Bab el Oued : un drame révélateur

La tragédie du 10 novembre dernier, notamment dans le quartier de Bab el Oued, résume la situation dans laquelle se trouve l’Algérie. Alors qu’un bulletin météo spécial avait annoncé de fortes pluies, rien n’avait été prévu pour une éventuelle catastrophe.

Article paru dans l’Egalité n°92

Dans ce quartier d’Alger, construit dans une vallée, où les autorités françaises avaient en 1958 fait construire la route Chevalley-Bab el Oued, la crue a pris des proportions dramatiques. Un véritable fleuve de boue a emprunté cette route, la vallée de l’oued en fait, et provoqué la mort de plus 700 personnes. La construction du marché du Triolet par le FIS (Front islamique du salut, à la tête de la municipalité à ce moment) a aggravé ce chiffre : ce marché se trouvait dans une cuvette de la vallée. La spéculation foncière a entraîné une urbanisation sauvage que la municipalité FIS a favorisé et le déboisement des collines surplombant le quartier sous prétexte de chasse aux commandos islamistes ont bien évidemment aggravé les choses. Lorsque le président Bouteflika s’est enfin décidé à venir dans le quartier trois jours après la tragédie, il a été logiquement accueilli par la colère des jeunes du quartier.

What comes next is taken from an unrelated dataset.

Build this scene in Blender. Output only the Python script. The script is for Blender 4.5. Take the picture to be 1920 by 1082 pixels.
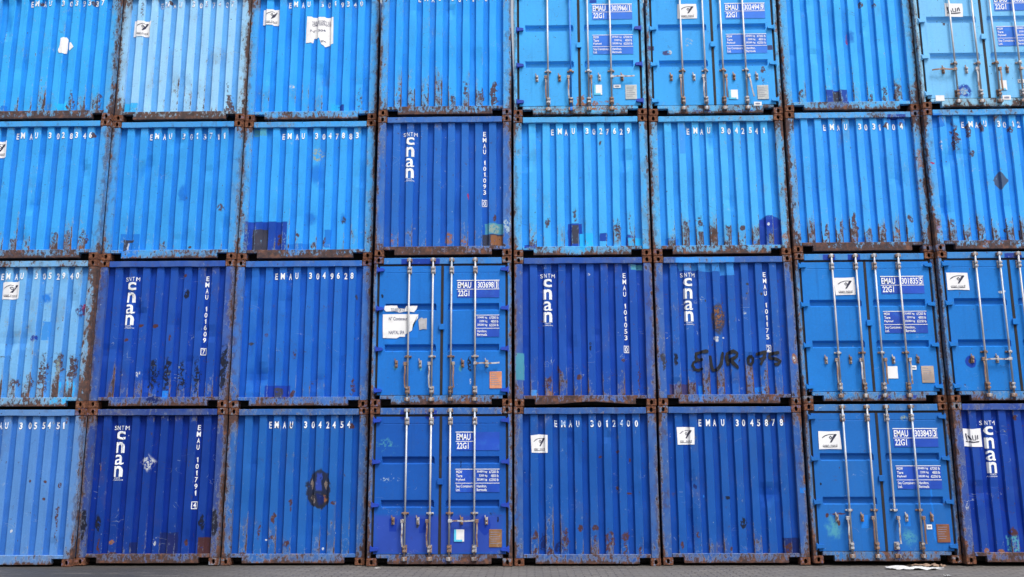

Le symbole de l’état du pays

La révolte du printemps dernier commencée en Kabylie avait montré le ras le bol d’une population écrasée par le chômage, prise en tenaille entre la dictature militaire et les groupes terroristes islamistes. Le quartier de Bab el Oued est très pauvre, et les islamistes y avaient une certaine base. Après les émeutes d’octobre 88, cela lui avait valu une forte répression et les chants saluant les martyrs de Bab el Oued sont encore ceux utilisés pour contester le pouvoir. Très symboliquement, alors que le fondamentalisme islamique avait souvent servi de canal pour exprimer la colère populaire dans les quartiers pauvres d’Alger, tandis qu’en Kabylie c’était plutôt les revendications « culturelles » (langue tamazight etc.), cette fois ci, la jeunesse de Bab el Oued a repris le slogan de la jeunesse kabyle :  » pouvoir assassin « .

La « volonté de Dieu » invoquée par Bouteflika pour expliquer les événements n’a convaincu personne. Surtout lorsque les représentants de l’Etat, les militaires notamment, ont été plus prompts à venir patrouiller en armes dans le quartier qu’à participer aux opérations de secours. Dans le cimetière d’El Alia où sont entreposés les corps, les policiers et autres employés des divers ministères ont eu à organiser eux mêmes les relèves, leurs supérieurs n’y ayant pas pensé. Quant aux services publics, désorganisés par les différents plans d’ajustement structurel, ils ont été dépassés. C’est dans ce genre de crise que sont mises à nu les conséquences désastreuses des politiques ultralibérales.

La colère gronde, quand éclatera-t-elle réellement ?

« La poursuite de la politique de rigueur en matière de salaires et le niveau de performances de l’économie […] ont altéré les conditions de vie des ménages », dit le dernier rapport du Programme des Nations Unies pour le développement (PNUD). Selon les critères du bureau international du travail, le taux de chômage est de 28,8 %.

Le 20 août dernier, le gouvernement a passé une ordonnance rendant éligible à la privatisation toute entreprise publique. S’étant assuré que la contestation de l’Union générale des travailleurs algériens n’irait pas au delà d’exigences de garanties sur les salaires et les « acquis », il va continuer les grandes privatisations, et notamment le secteur pétrolier, le gaz et l’électricité, avec l’appui de l’Union européenne.

Le gouvernement de Bouteflika suit bien sagement les plans dictés par le FMI mais la crise économique va aggraver encore plus la situation.

Une gigantesque colère sommeille dans le peuple, les événements de Kabylie ou la colère des habitants de Bab el Oued n’en sont que les premières expressions. S’étant assuré que l’UGTA resterait passive, et que les conseils de village de Kabylie ne chercheraient pas à étendre le mouvement à l’industrie, « Boutef  » joue l’équilibriste. Mais les problèmes s’aggravent, et la tragédie de Bab el Oued est un révélateur. Révélateur des conséquences désastreuses de la politique actuelle, révélateur aussi de la nécessité pour les luttes en Algérie de reprendre, en renvoyant dos à dos militaires et intégristes, le chemin du combat contre le capitalisme, pour le socialisme, la gestion démocratique des richesses du pays par les travailleurs pour la satisfaction des besoins de tous.